World is much smaller. Birds have been replaced with ashes.

The river is much closer in the retail version.

Once again, we see the dreaded shrinking of the world we inhabit. The birds replaced with ashes, and much of the landscape removed, or shrunken. For example, the river is now closer than it should have been.

The walker (above) in the demo mission no longer moves and isn’t part of a mission. It remains stationary and cannot be destroyed.




+ A flight system that doesn’t overly punish you for flying.
+ Fun combat.
+ Selection of materials in Javeline customisation. 
+ The graphics are okay…


…but pale in comparison to what was promised at E3, and the world has shrunk down.
Forced teleportation if you fall behind missions in a team. 
Encounters, missions, and enemies get very repetitive.
Revival system is flawed. 
Limited amount of powers. 
Uninteresting story.


The game is largely okay, it’s hardly anything like what was shown at E3’s reveal demo. Gameplay, outside of repetitive combat, is sparse. The cataclysms and other content isn’t even ready yet, and won’t be for months. The game seems unfinished, and likely would have benefited from an extra year in development. BioWare should have hired who ever did the E3 demo on permanently.
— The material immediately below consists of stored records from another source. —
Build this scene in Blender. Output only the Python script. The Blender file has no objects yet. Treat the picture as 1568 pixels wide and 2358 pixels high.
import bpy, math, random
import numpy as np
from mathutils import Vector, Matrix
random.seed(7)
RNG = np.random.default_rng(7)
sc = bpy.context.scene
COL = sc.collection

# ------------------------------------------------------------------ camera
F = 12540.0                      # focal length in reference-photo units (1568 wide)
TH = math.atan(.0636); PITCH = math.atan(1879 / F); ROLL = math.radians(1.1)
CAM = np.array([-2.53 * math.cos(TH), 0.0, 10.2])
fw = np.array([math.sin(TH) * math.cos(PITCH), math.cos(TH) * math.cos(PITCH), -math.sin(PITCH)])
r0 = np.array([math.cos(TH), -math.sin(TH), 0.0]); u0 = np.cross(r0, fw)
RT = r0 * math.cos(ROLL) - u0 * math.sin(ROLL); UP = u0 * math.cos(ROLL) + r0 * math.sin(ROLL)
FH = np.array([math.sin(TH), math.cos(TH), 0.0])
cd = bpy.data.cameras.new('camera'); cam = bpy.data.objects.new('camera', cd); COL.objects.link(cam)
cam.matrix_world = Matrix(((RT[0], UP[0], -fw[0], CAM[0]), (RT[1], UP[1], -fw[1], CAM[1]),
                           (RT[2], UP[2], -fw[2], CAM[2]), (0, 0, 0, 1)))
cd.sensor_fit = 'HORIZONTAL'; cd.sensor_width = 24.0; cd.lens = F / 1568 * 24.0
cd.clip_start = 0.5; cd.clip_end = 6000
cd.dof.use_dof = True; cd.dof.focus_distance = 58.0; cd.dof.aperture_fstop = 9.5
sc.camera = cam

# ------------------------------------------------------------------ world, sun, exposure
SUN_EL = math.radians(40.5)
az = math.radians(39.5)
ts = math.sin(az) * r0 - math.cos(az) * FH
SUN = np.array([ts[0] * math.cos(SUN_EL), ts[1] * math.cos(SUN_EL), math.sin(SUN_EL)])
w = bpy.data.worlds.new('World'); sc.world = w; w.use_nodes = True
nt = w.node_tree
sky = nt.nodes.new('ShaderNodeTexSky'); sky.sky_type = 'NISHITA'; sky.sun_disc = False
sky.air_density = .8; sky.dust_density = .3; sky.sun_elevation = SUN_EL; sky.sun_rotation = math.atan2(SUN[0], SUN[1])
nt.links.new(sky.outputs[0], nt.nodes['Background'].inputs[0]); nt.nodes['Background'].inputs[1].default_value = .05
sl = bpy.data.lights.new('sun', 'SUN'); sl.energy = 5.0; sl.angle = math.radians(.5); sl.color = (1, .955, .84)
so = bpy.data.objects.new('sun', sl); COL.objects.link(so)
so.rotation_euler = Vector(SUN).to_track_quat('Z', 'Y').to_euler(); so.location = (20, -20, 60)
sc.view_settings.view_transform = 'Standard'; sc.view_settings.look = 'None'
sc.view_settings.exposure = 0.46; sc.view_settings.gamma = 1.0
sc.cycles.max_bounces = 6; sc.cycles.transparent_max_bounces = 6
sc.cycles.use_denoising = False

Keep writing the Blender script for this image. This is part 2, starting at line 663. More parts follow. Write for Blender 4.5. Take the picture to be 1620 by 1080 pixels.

The world outside Fort Tarsus is still beautiful and diverse, if lacking fauna and dynamic events. The combat is fun, if repetitive. In the end, I wouldn’t buy it yet (even with the newest patch that apologists kept bringing up), or for full price. Get it when it’s on sale for £15-20, or get Origin Access Premier because at least you get many other games for the price.

Disclosure: I acquired the game via Origin Access Premier. I played post 23rd Feb’s day-one patch. I have seen other reviews, so this may color my own review.